Start Given data

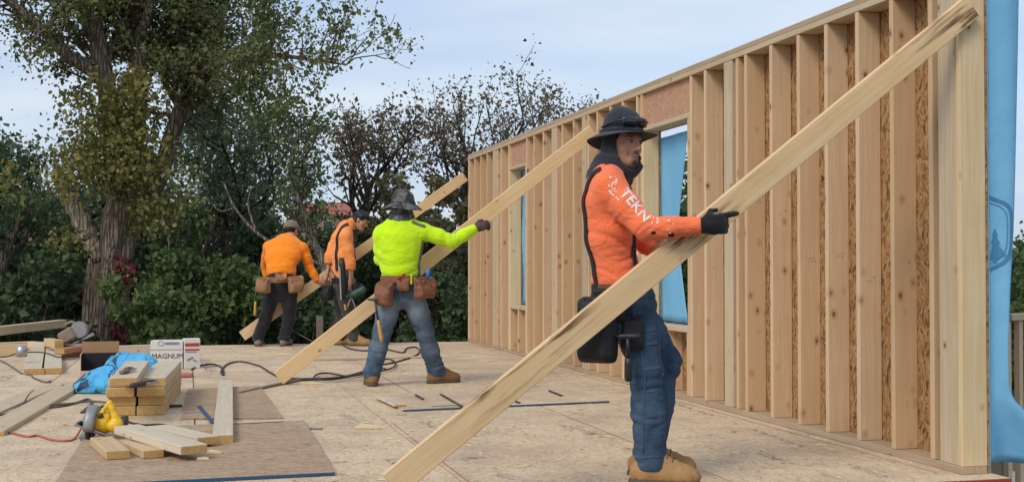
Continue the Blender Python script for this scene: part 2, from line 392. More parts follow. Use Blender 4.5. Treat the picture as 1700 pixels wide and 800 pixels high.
DX0, DX1, DY0, DY1 = -8.5, 3.862, 5.36, 16.98
deck = MB().box(((DX0 + DX1) / 2, (DY0 + DY1) / 2, -0.17), (1, 0, 0), (0, 1, 0), DX1 - DX0 - 0.02, DY1 - DY0 - 0.02, 0.298, 0.002).build('floor', M['rim'])
tag(deck, 'raised OSB subfloor deck the workers stand on', kind='structure')
def footings():
    for i, x in enumerate((-8.0, -4.0, 0.0, 3.6)):
        for y in (5.7, 11.0, 16.6):
            board('pier', (x, y, (GZ - 0.32) / 2), (0, 0, 1), (1, 0, 0), -0.32 - GZ + 0.1, 0.24, 0.24, M['oldwood'], deck)
footings()
SEAM = 1.262
def subfloor():
    k0 = int(math.floor((DX0 - SEAM) / 1.22)); k1 = int(math.ceil((DX1 - SEAM) / 1.22)); i = 0
    for k in range(k0, k1):
        xa, xb = max(SEAM + 1.22 * k, DX0), min(SEAM + 1.22 * (k + 1), DX1)
        if xb - xa < 0.16: continue
        if xb > 3.6: xb = DX1
        y = DY0 - (0 if k % 2 == 0 else 1.22)
        while y < DY1 - 0.05:
            ya, yb = max(y, DY0), min(y + 2.44, DY1)
            if yb - ya > 0.1:
                o = board('subfloor_panel', ((xa + xb) / 2, (ya + yb) / 2, -0.0092 + rng.uniform(-0.0012, 0.0008)), (0, 1, 0), (-1, 0, 0), yb - ya - 0.008, xb - xa - 0.008, 0.018, M['floor_osb'], deck, 0.0012)
                i += 1
            y += 2.44
subfloor()
board('painted_edge', ((2.62 + DX1) / 2, DY0 - 0.004, -0.0105), (1, 0, 0), (0, 1, 0), DX1 - 2.62, 0.006, 0.016, M['red_edge'], deck, 0.001)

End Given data

▸ Task goal
Reproduce every line of the material precisely, omitting its pictures.

▸ Written answer
Continue the Blender Python script for this scene: part 2, from line 392. More parts follow. Use Blender 4.5. Treat the picture as 1700 pixels wide and 800 pixels high.
DX0, DX1, DY0, DY1 = -8.5, 3.862, 5.36, 16.98
deck = MB().box(((DX0 + DX1) / 2, (DY0 + DY1) / 2, -0.17), (1, 0, 0), (0, 1, 0), DX1 - DX0 - 0.02, DY1 - DY0 - 0.02, 0.298, 0.002).build('floor', M['rim'])
tag(deck, 'raised OSB subfloor deck the workers stand on', kind='structure')
def footings():
    for i, x in enumerate((-8.0, -4.0, 0.0, 3.6)):
        for y in (5.7, 11.0, 16.6):
            board('pier', (x, y, (GZ - 0.32) / 2), (0, 0, 1), (1, 0, 0), -0.32 - GZ + 0.1, 0.24, 0.24, M['oldwood'], deck)
footings()
SEAM = 1.262
def subfloor():
    k0 = int(math.floor((DX0 - SEAM) / 1.22)); k1 = int(math.ceil((DX1 - SEAM) / 1.22)); i = 0
    for k in range(k0, k1):
        xa, xb = max(SEAM + 1.22 * k, DX0), min(SEAM + 1.22 * (k + 1), DX1)
        if xb - xa < 0.16: continue
        if xb > 3.6: xb = DX1
        y = DY0 - (0 if k % 2 == 0 else 1.22)
        while y < DY1 - 0.05:
            ya, yb = max(y, DY0), min(y + 2.44, DY1)
            if yb - ya > 0.1:
                o = board('subfloor_panel', ((xa + xb) / 2, (ya + yb) / 2, -0.0092 + rng.uniform(-0.0012, 0.0008)), (0, 1, 0), (-1, 0, 0), yb - ya - 0.008, xb - xa - 0.008, 0.018, M['floor_osb'], deck, 0.0012)
                i += 1
            y += 2.44
subfloor()
board('painted_edge', ((2.62 + DX1) / 2, DY0 - 0.004, -0.0105), (1, 0, 0), (0, 1, 0), DX1 - 2.62, 0.006, 0.016, M['red_edge'], deck, 0.001)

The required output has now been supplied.